● Problem requirements
Repeat the lines exactly from the line that contains "Build this scene" through the line that contains "SC.camera = cam"; leave images out and add nothing.

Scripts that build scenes
- - - - - - -

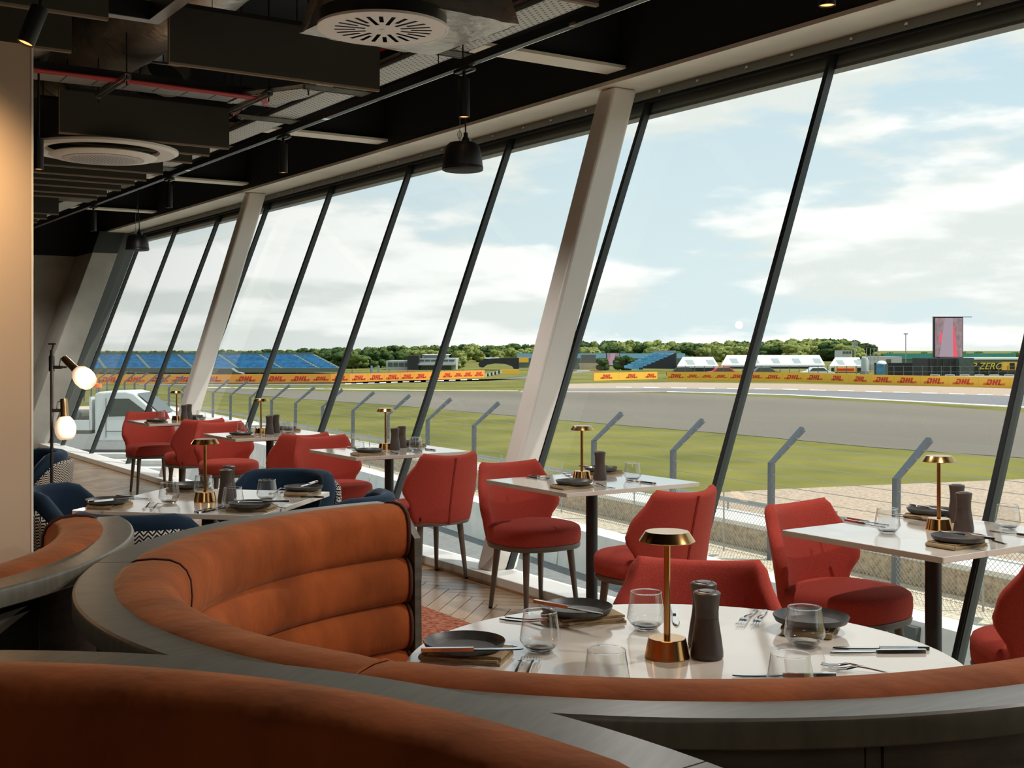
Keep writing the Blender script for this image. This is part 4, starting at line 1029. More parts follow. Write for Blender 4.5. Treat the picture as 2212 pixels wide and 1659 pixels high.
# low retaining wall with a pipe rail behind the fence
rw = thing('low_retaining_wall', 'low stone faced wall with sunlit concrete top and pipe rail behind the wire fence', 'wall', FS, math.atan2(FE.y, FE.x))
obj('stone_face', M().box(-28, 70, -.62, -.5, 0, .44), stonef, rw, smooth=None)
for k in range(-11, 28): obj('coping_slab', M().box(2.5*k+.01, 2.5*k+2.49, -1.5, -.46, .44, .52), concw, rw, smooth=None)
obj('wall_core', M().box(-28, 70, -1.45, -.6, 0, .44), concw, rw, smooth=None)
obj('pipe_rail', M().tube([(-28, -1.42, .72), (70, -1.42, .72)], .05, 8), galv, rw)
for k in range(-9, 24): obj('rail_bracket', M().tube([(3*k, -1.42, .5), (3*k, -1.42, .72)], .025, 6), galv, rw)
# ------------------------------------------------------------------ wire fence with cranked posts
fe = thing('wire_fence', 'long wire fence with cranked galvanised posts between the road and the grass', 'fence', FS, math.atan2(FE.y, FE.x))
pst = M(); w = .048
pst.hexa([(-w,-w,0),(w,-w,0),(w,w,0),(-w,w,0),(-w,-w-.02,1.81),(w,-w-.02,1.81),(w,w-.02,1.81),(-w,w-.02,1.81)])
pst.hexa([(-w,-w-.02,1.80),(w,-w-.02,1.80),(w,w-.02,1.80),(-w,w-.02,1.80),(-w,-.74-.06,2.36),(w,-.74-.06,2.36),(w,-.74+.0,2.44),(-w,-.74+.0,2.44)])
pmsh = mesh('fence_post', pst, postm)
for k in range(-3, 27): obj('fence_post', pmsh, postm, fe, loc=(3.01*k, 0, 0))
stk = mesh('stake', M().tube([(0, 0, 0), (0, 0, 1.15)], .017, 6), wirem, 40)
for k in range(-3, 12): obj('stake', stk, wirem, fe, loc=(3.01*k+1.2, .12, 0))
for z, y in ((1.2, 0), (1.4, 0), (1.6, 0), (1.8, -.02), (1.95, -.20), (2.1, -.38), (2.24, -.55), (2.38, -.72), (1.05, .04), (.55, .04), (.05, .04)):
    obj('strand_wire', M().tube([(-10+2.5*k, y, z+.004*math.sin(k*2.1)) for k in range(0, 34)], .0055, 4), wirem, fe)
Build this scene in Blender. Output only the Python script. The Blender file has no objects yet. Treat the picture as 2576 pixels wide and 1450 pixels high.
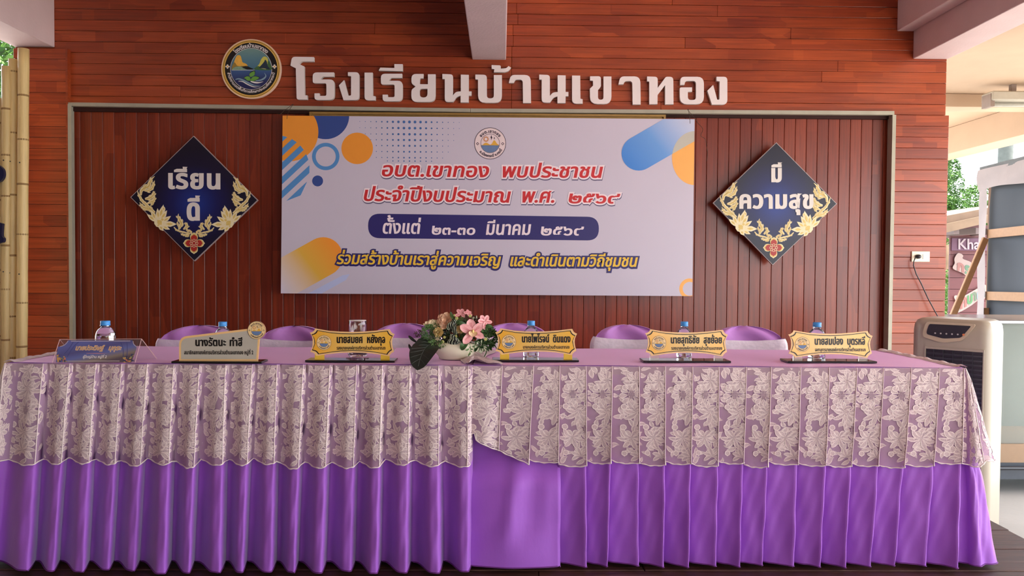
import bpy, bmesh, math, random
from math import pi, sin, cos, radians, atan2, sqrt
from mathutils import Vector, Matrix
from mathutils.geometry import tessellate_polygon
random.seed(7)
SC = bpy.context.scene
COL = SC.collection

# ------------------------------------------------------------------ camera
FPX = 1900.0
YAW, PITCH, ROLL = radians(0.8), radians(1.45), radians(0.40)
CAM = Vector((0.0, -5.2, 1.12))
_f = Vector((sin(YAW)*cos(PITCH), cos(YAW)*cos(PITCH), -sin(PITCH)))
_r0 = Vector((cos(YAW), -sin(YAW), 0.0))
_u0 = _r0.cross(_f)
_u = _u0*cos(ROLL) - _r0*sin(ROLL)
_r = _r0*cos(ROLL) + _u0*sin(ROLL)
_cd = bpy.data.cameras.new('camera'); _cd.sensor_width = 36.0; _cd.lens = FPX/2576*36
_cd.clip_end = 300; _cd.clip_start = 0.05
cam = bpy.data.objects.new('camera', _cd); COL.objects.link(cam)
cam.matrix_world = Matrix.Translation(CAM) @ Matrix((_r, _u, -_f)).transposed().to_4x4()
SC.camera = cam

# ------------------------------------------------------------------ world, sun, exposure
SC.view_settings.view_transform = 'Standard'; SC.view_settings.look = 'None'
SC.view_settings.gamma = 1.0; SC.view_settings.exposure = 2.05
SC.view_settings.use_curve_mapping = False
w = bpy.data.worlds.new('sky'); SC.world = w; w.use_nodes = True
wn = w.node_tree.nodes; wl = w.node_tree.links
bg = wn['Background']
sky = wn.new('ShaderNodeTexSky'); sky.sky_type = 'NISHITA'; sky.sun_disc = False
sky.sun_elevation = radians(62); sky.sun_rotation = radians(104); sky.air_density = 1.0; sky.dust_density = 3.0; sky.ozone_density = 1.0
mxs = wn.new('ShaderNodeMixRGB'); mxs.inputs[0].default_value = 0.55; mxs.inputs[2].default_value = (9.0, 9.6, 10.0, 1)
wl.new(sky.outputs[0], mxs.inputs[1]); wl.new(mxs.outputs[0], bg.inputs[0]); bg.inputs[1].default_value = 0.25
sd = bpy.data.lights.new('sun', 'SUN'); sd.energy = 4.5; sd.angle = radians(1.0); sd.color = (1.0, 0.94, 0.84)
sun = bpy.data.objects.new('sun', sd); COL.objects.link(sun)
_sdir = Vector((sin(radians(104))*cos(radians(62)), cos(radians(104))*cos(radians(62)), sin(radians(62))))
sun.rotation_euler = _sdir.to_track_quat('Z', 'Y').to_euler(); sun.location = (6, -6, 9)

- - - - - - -

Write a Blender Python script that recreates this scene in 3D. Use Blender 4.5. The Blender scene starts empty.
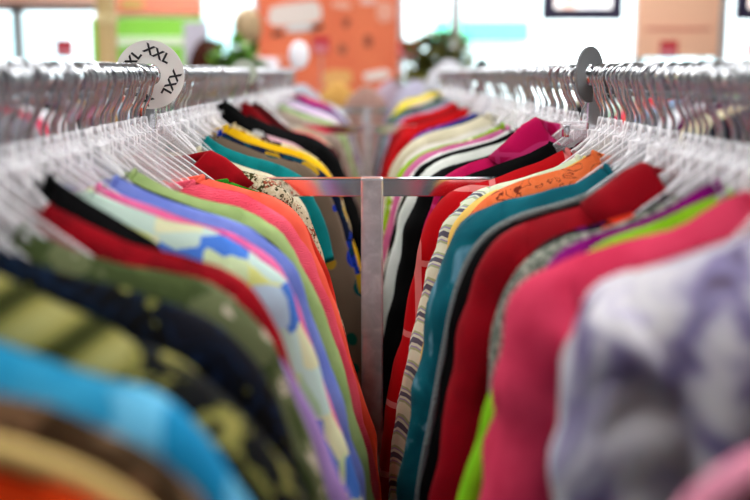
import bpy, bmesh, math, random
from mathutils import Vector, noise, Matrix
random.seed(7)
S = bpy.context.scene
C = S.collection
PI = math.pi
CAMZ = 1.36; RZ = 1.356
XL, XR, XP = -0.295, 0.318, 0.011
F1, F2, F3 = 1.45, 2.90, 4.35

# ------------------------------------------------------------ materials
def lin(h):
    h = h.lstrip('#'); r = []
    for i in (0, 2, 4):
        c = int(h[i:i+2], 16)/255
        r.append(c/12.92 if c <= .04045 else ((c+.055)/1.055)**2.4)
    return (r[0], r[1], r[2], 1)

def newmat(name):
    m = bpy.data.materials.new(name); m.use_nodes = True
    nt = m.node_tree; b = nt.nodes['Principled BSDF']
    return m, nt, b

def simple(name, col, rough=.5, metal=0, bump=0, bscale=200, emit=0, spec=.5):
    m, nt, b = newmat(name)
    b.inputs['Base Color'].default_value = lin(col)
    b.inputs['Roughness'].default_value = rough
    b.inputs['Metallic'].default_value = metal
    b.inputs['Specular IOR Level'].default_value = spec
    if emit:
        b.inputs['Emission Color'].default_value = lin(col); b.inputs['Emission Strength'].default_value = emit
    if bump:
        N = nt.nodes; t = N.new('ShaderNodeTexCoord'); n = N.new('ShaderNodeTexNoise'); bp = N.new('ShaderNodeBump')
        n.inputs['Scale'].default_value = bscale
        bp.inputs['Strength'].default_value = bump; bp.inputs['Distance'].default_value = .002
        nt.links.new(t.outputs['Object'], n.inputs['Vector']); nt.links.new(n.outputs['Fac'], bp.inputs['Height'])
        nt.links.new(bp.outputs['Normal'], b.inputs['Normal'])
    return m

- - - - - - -

● Complete answer
Build this scene in Blender. Output only the Python script. The Blender file has no objects yet. Treat the picture as 2576 pixels wide and 1450 pixels high.
import bpy, bmesh, math, random
from math import pi, sin, cos, radians, atan2, sqrt
from mathutils import Vector, Matrix
from mathutils.geometry import tessellate_polygon
random.seed(7)
SC = bpy.context.scene
COL = SC.collection

# ------------------------------------------------------------------ camera
FPX = 1900.0
YAW, PITCH, ROLL = radians(0.8), radians(1.45), radians(0.40)
CAM = Vector((0.0, -5.2, 1.12))
_f = Vector((sin(YAW)*cos(PITCH), cos(YAW)*cos(PITCH), -sin(PITCH)))
_r0 = Vector((cos(YAW), -sin(YAW), 0.0))
_u0 = _r0.cross(_f)
_u = _u0*cos(ROLL) - _r0*sin(ROLL)
_r = _r0*cos(ROLL) + _u0*sin(ROLL)
_cd = bpy.data.cameras.new('camera'); _cd.sensor_width = 36.0; _cd.lens = FPX/2576*36
_cd.clip_end = 300; _cd.clip_start = 0.05
cam = bpy.data.objects.new('camera', _cd); COL.objects.link(cam)
cam.matrix_world = Matrix.Translation(CAM) @ Matrix((_r, _u, -_f)).transposed().to_4x4()
SC.camera = cam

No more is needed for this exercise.